Moeletsi Mbeki: South Africa 'must diversify' economy

A four-day meeting of South Africa's labour unions is taking place against a backdrop of strikes and violence which are disrupting production at some of the country's platinum and gold mines.

Speakers at the 11th Cosatu congress include South African President Jacob Zuma of the African National Congress Party, who said that the strikes have cost the industry nearly $550m in lost output this year.

Also at the conference is Moeletsi Mbeki, deputy chairman of the South African Institute of International Affairs and brother of South Africa's previous president.

For BBC World Service's World Business Report, he told the BBC's Karen Hoggan that the strikes could have a damaging effect, and the country needed to diversify its economy away from its dependence on mining.

Full transcript below:

Moeletsi Mbeki: Mining accounts for a little bit over 60% of South Africa's exports. So, when a big part of the mining industry is not working, it means South Africa's ability to pay its foreign debts and to pay for its imports are compromised. So, it has a huge impact on the economy.

Karen Hoggan: Presumably, it's really an indication of how overly dependent the South African economy is on minerals that it really needs to diversify more.

Moeletsi Mbeki: This is an old story that has been going on for 100 years. Successive South African governments have been told over and again that they have to diversify the economy of South Africa. You have a combination of an old industry or an aging industry and a population that's becoming more conscientized about its needs. In the past, huge number of mine workers were from outside South Africa, from Mozambique, from Malawi, from Tanzania, but now the large number of mine workers are South Africans. And so, they are much more conscious of their rights and they have citizenship rights, which miners did not have in the past. So, all these issues are now converging and creating the situation you're seeing.

Karen Hoggan: You say that governments have been told again and again over the past century that they need to diversify the economy, but what's the solution to this problem?

Moeletsi Mbeki: The solution is the same as what the Chinese have done with their economy, what Thailand is doing with its economy, what Indonesia is doing with its economy. You have to grow your manufacturing sector. You have to develop your agricultural sector. And South Africa has to rebuild its manufacturing industry, which is actually declining, which means we have to invest more and more and more in manufacturing, in education, all the things that the Asians are doing and succeeding to do them. South Africa has to do the same. Nobody is asking them to do miracles. We're just saying they have to do what other countries are doing.

Karen Hoggan: In terms of the diversification, you were talking about more investment in manufacturing. I mean, could a lot of that come from, say, China?

Moeletsi Mbeki: Well, first and foremost, it has to come from us, the South Africans. You see what the ANC government has been doing since it came to power, has been diverting resources from the production sector through the tax system to government consumption and government salaries. This is what has been happening. So, when you do that, then the private sector has no funds to invest.

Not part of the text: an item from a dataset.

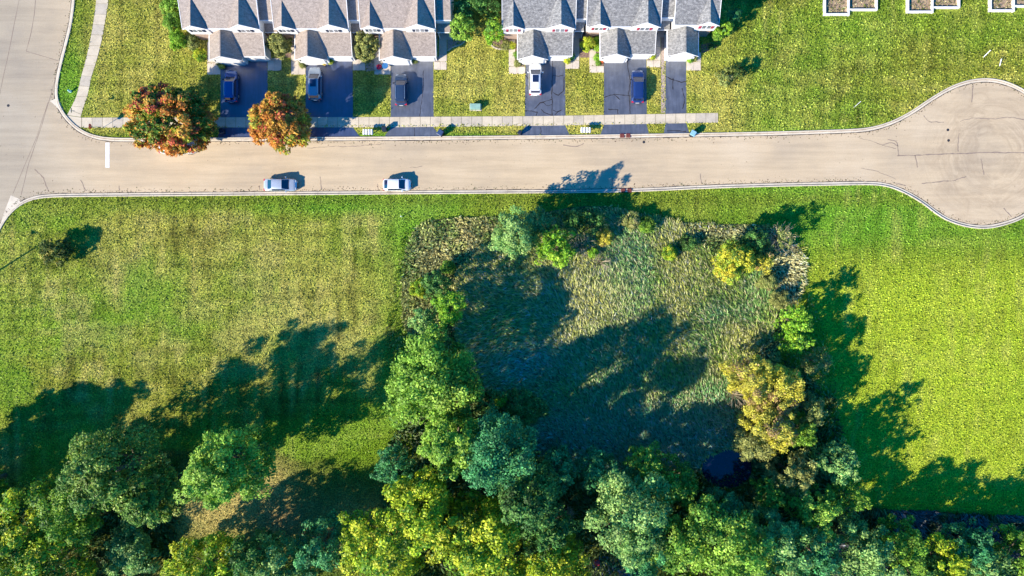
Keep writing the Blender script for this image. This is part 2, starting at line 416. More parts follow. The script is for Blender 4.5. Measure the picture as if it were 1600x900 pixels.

Just to give you an illustration, one of the financial magazines did an analysis of the real tax burden on a person earning 0.5m rand. The nominal tax burden, which is the government income tax, is 27%. But they calculated that, if you add all the other things like having to pay for private security, while you have already paid taxes for the police to guard your house, it comes up to 43% of your income.

So, the South African government has been taxing the economy to fund government spending and government spending has been salary spending, building up the so called black middle class through the state sector, highly paid. Yesterday, a newspaper showed that Angela Merkel earns less money than many of our ministers and mayors in this country. So, the black elite in this country has been enriching itself at the expense of the production sector and now the chicken are coming home to roost.